Friday, March 28, 2014

Why Christianity is Fashionable Among China's Intellectuals

Social scientists typically draw a distinction between sects and cults (see note on use of the term, "cult," below). Both exist in a state of "tension" with their sociocultural environment. That is, their beliefs and practices often put them at odds with mainstream society. However, whereas sects have ties with an established religious tradition in that particular society, cults do not. Cults are independent religious movements that can arise either by being imported from another society (e.g., Hinduism in the United States or Christianity in India) or when someone has new religious insights and succeeds in attracting followers (e.g., Mormonism in the United States or Islam in seventh-century Mecca).

A surprising difference between sects and cults is that while sects tend to attract people of lower socioeconomic status, cults tend to attract people of higher socioeconomic status. Why? Because conversion to a new religion generally involves being interested in new culture and new ideas, and people with higher educations are generally more able of disseminating new ideas. It is also why in the United States Zen Buddhism primarily appeals to people with higher levels of education and why the Rajneeshpuram, which was a short-lived commune in central Oregon during the 1980s, attracted people primarily from the upper and middle classes:
Most of the sannyasins that lived at the communal city in Oregon in the '80s were more than thirty years old, and less the 5 percent of them were people of color. Two-thirds reported that they had degrees from four-year colleges. A substantial portion of these sannyasins represented the best and brightest of the baby-boon generation, who had excelled in college and in their late careers (Goldman 2011, p. 309)
Thus, we shouldn't be surprised that in China, intellectuals are attracted to Christianity. As Rodney Stark and Xiuhua Wang (2014, p. 1) noted:
A number of observers have noticed the very high rate of conversion to Christianity that is taking place among graduate students from China at American universities (Wang and Yang 2006; Yang 1998). Many also have remarked on the very Christian climate that prevails at the leading Chinese universities, where many students as well as many faculty members openly express their faith (Lin-Liu 2005), and a fine study by Fenggang Yang (2005) reported the prevalence of well-educated Chinese among urban Christians in China.
Why? Because in China, Christianity is a cult. It is an independent religious movement; it doesn't have a tie to an established Chinese religion. But that doesn't explain why Christianity rather some other independent religious movement is attracting educated converts. That is the topic Stark and Wang address in a recent article:
No one has adequately explained why Christianity seems to have such great appeal for the most-educated Chinese. In fact, if this is true, the special appeal of Christianity for educated Chinese is quite inconsistent with the still prevailing notion among sociologists that religion functions primarily to compensate the lower classes for their worldly deprivations. 
In this study, we first demonstrate that the most-educated Chinese are more likely than the less-educated to become Christians and to reject Buddhism. We then review previous research showing that new religious movements are nearly always based on elites. We explain this linkage as the result of spiritual deprivation. Turning to the particular situation of educated Chinese, we explore how the rapid influx of technical and economic modernity into a traditional society can create a crisis of cultural incongruity—a conflict between the cultural assumptions of modernity and those of traditional religious culture. This conflict results in spiritual deprivation, which can be relieved by conversion to Christianity and by rejecting Buddhism and other traditional religions.
Alas for the West's cultured despisers of Christianity, many of whom are attracted Eastern religions. If they grew up and lived in China, there's a good chance they'd find Christianity fashionable and be following Jesus instead.

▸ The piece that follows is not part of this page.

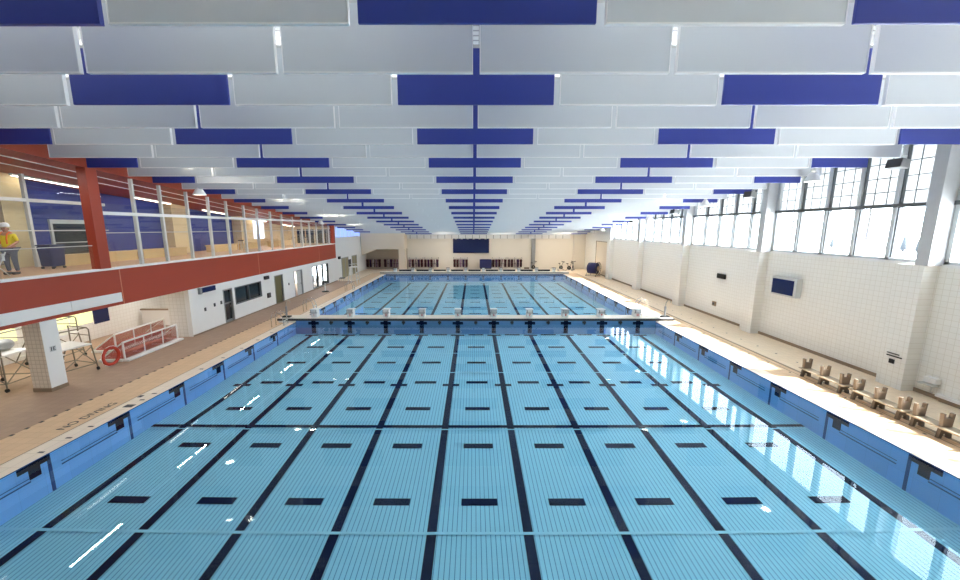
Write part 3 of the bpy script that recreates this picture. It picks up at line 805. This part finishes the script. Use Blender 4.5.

Note: Because the public and media often use the term "cult" with negative connotations, social scientists sometimes use the term, "new religious movement." That, however, is misleading because many new religious movements are only "new" to the society in which they emerge. Thus, I prefer the either the term "cult" or "independent religious movement."

References

Goldman, Marion S. 2011. "Cultural Capital, Social Networks, and Collective Violence." Pp. 307-23 in Violence and New Religious Movements, edited by James R. Lewis. New York and Oxford: Oxford University Press.

Lin-Liu, Jen. 2005. “At Chinese Universities, Whispers of Jesus.” Chronicle of Higher Education June 10:40.

Stark, Rodney, and Xiuhua Wang. 2014. "Christian Conversion and Cultural Incongruity in Asia." Interdisciplinary Journal of Research on Religion 10 (Article 2).

Wang, Yuting, and Fenggang Yang. 2006. “More Than Evangelical and Ethnic: The Eco-logical Factor in Chinese Conversion to Christianity in the United States.” Sociology of Religion 67: 179–192.

Yang, Fenggang. 1998. “Chinese Conversion to Evangelical Christianity: The Importance of Social and Cultural Contexts.” Sociology of Religion 59: 237–257.

Yang, Fenggang. 2005. “Lost in the Market, Saved at McDonald’s: Conversion to Christianity in Urban China.” Journal for the Scientific Study of Religion 44: 423–441.